■ **Direction**
Return every line below in which "scene" appears.
## start
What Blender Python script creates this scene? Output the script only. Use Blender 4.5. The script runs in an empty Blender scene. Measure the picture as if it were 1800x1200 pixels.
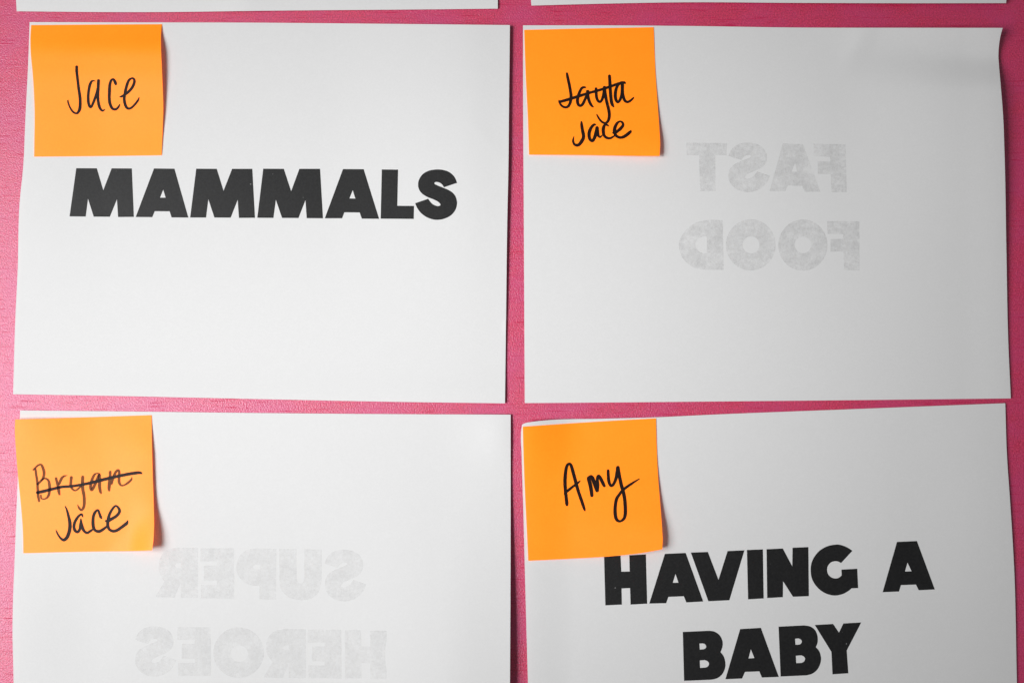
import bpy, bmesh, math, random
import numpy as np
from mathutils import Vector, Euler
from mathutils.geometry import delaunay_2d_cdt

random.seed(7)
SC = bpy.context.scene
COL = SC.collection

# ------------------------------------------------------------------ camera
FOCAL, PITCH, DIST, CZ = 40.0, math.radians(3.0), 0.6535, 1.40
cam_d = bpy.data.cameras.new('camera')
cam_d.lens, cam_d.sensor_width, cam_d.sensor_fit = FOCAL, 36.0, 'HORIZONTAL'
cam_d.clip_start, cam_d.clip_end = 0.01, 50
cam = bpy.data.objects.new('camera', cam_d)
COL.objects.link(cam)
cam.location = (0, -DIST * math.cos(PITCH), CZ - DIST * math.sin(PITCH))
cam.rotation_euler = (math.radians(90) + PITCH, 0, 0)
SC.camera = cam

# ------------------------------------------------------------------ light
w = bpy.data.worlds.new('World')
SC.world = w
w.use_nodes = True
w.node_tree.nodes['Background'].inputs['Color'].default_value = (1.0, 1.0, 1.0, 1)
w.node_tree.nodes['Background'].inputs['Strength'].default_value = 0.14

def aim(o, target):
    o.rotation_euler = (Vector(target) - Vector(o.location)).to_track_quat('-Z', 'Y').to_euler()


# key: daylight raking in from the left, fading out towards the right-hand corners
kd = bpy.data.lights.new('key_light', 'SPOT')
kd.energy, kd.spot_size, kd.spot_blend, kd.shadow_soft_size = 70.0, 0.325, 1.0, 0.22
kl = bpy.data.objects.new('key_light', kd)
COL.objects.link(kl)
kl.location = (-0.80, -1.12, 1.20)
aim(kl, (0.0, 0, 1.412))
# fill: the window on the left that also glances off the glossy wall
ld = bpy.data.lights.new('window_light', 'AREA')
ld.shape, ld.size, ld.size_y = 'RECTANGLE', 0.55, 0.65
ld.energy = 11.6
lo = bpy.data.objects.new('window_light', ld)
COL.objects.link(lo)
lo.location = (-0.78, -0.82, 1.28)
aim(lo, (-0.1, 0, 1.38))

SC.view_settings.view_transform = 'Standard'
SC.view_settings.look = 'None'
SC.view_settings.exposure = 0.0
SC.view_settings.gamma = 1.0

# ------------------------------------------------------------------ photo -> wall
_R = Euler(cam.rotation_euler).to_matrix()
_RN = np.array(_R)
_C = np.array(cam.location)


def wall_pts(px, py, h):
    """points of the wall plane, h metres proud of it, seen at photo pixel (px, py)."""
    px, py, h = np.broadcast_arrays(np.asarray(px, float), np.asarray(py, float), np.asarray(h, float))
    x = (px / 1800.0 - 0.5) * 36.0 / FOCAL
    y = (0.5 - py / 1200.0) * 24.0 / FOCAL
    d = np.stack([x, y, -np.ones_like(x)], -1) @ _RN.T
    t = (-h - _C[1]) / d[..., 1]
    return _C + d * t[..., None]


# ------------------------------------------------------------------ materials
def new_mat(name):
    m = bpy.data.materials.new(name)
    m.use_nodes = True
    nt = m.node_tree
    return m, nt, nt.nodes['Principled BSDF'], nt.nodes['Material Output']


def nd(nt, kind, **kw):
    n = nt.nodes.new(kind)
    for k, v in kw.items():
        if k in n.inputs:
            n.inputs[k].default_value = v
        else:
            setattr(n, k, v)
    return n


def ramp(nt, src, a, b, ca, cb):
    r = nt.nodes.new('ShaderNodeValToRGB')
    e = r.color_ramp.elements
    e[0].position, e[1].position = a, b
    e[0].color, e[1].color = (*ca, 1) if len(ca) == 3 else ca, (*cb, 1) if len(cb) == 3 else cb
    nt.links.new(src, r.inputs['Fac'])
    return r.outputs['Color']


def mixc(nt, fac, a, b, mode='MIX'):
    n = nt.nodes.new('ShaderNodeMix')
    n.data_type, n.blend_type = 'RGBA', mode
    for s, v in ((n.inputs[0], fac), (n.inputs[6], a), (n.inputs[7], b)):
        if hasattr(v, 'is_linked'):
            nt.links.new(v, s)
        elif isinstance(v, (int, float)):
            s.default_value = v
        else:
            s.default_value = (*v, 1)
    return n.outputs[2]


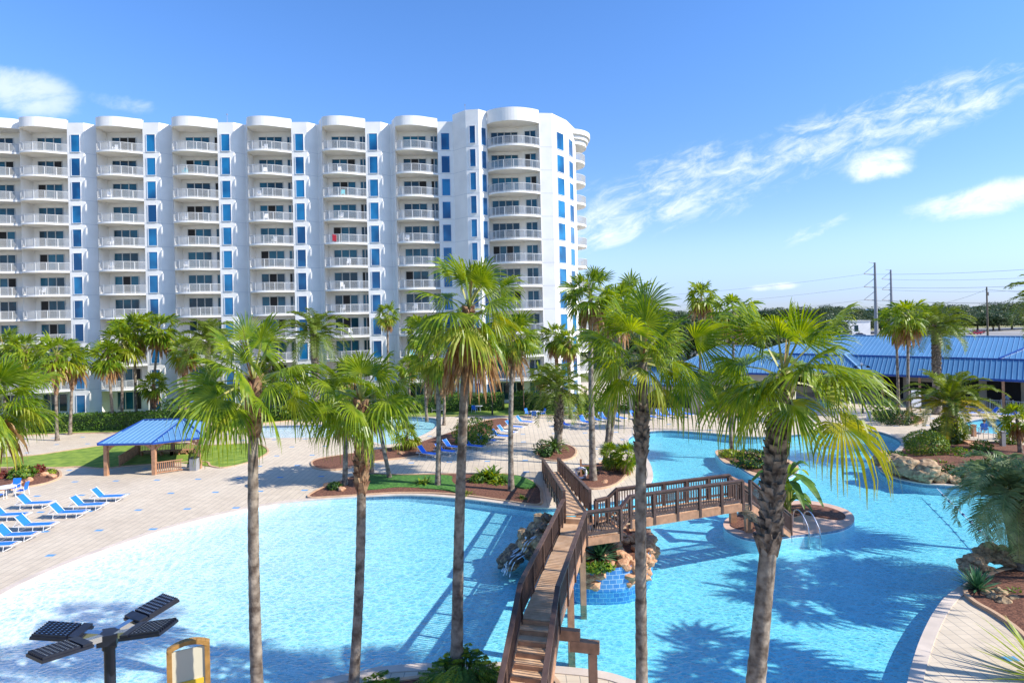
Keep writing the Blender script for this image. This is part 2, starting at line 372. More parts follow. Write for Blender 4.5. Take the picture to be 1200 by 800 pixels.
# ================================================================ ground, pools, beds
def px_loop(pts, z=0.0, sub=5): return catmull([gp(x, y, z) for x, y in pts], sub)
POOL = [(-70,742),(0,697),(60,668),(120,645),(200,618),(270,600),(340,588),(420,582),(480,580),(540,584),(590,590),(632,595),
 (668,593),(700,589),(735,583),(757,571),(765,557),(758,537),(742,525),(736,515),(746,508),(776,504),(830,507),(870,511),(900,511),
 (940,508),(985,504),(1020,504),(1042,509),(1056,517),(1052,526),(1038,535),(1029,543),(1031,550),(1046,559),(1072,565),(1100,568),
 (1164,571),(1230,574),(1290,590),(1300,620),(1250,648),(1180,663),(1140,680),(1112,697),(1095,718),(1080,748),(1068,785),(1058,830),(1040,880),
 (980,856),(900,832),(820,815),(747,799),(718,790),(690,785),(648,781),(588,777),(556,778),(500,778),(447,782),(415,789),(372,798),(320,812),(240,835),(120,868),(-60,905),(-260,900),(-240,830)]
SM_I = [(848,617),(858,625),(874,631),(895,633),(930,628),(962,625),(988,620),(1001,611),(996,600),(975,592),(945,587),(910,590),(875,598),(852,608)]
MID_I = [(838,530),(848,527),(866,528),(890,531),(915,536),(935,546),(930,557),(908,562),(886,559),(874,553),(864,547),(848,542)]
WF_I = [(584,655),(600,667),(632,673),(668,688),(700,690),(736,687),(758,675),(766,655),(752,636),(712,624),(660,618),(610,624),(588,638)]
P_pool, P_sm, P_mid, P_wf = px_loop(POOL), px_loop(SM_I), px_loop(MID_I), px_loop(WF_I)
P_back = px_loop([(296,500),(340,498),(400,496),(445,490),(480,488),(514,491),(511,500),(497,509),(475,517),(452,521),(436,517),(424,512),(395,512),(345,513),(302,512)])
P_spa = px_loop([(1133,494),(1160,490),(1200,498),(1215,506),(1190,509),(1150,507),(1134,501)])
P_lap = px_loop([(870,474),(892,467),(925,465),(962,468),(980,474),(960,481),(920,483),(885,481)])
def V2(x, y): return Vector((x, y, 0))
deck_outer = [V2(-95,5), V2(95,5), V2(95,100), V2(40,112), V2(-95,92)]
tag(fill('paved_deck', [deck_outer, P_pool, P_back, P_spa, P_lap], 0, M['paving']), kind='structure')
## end
■ **Task result**
What Blender Python script creates this scene? Output the script only. Use Blender 4.5. The script runs in an empty Blender scene. Measure the picture as if it were 1800x1200 pixels.
SC = bpy.context.scene